Growth, structure and photocatalytic properties of hierarchical Cu–Ti–O nanotube arrays by anodization

Recently p-type Cu–Ti–O nanotubes have been explored in water-splitting photoelectrochemical pn-junction diodes to significantly improve the photoconversion efficiency. We reported on the growth and characterization of Cu–Ti–O nanotube arrays by anodizing directly Cu–Ti (30:70 wt%) alloy substrate. As-anodized hierarchical Cu–Ti–O nanotube arrays consist of two distinct Ti-rich and Cu-rich nanotube regions. It was found that mechanical stresses induced by copper doping resulted in the difference in the microstructure evolution of Cu-rich and Ti-rich regions.
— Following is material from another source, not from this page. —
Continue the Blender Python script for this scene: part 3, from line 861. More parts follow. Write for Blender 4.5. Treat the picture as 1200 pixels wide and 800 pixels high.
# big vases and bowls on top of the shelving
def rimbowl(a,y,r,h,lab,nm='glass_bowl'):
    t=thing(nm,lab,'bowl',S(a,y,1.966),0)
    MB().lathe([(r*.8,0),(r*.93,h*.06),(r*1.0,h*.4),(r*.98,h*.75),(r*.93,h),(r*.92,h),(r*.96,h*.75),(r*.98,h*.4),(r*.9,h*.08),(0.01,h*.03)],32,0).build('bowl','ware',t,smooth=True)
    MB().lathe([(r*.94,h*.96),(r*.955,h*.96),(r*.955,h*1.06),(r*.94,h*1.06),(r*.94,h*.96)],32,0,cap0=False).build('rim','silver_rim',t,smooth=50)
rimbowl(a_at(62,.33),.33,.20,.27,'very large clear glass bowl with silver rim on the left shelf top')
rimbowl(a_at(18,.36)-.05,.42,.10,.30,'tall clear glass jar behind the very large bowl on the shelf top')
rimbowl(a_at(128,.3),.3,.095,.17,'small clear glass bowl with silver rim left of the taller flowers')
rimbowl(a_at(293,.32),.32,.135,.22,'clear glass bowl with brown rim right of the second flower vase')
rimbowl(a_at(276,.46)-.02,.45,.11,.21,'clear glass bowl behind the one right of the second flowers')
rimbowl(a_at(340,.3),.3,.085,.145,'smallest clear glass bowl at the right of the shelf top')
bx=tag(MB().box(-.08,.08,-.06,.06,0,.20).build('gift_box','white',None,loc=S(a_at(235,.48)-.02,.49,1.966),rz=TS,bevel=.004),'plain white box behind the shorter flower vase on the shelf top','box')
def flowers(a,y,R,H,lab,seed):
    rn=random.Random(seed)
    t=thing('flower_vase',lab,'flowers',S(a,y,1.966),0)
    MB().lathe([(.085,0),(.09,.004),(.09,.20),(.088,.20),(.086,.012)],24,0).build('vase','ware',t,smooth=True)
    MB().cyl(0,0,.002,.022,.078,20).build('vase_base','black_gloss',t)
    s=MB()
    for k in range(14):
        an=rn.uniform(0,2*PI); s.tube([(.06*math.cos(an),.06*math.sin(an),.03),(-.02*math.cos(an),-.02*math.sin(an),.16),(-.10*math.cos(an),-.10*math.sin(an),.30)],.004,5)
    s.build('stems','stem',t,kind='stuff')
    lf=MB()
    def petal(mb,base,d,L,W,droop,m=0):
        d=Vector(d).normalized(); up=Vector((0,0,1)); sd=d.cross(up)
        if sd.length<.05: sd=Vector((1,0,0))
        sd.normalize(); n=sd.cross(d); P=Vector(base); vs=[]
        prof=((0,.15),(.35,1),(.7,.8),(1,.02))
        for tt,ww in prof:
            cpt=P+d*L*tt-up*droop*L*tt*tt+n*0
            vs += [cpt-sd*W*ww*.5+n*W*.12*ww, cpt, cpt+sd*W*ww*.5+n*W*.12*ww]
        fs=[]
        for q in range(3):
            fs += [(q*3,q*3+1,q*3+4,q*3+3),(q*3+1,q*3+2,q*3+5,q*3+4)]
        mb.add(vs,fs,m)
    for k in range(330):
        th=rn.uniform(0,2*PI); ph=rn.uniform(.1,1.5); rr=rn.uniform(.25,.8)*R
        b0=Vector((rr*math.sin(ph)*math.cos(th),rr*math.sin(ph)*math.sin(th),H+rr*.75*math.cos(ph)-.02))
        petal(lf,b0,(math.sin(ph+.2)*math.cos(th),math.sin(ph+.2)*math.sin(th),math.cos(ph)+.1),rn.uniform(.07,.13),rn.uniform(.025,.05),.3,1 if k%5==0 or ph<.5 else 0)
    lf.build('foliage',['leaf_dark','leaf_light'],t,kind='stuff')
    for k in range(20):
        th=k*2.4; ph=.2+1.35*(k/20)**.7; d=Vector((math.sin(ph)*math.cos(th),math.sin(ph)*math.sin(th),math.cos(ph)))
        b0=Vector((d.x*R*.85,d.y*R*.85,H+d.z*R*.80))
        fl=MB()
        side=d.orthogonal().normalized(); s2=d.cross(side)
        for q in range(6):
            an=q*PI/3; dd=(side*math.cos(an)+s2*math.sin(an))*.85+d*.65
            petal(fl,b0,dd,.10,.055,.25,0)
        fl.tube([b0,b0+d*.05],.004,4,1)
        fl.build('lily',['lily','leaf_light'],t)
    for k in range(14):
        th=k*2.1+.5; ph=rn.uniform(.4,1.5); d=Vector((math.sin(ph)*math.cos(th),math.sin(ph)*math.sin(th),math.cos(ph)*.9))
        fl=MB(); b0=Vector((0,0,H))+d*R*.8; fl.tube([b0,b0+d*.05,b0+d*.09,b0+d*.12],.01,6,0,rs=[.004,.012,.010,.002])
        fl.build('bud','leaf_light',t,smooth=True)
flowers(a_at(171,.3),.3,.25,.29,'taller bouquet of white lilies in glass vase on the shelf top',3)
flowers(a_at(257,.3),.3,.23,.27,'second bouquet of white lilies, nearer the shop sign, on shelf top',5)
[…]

The oxygen vacancies induced by the high concentration Cu dopant into the Cu–Ti–O nanotube play a crucial role in determining the phase stabilization of anatase phase. The absorption edge of TiO2 nanotube arrays was extended into the visible region by Cu doping. In degrading Methyl orange (MO), 21.2% MO was removed using Cu–Ti–O nanotube arrays after 240 min UV illumination. This result indicates the photocatalytic activity of Cu–Ti–O nanotube arrays to MO is reasonably high.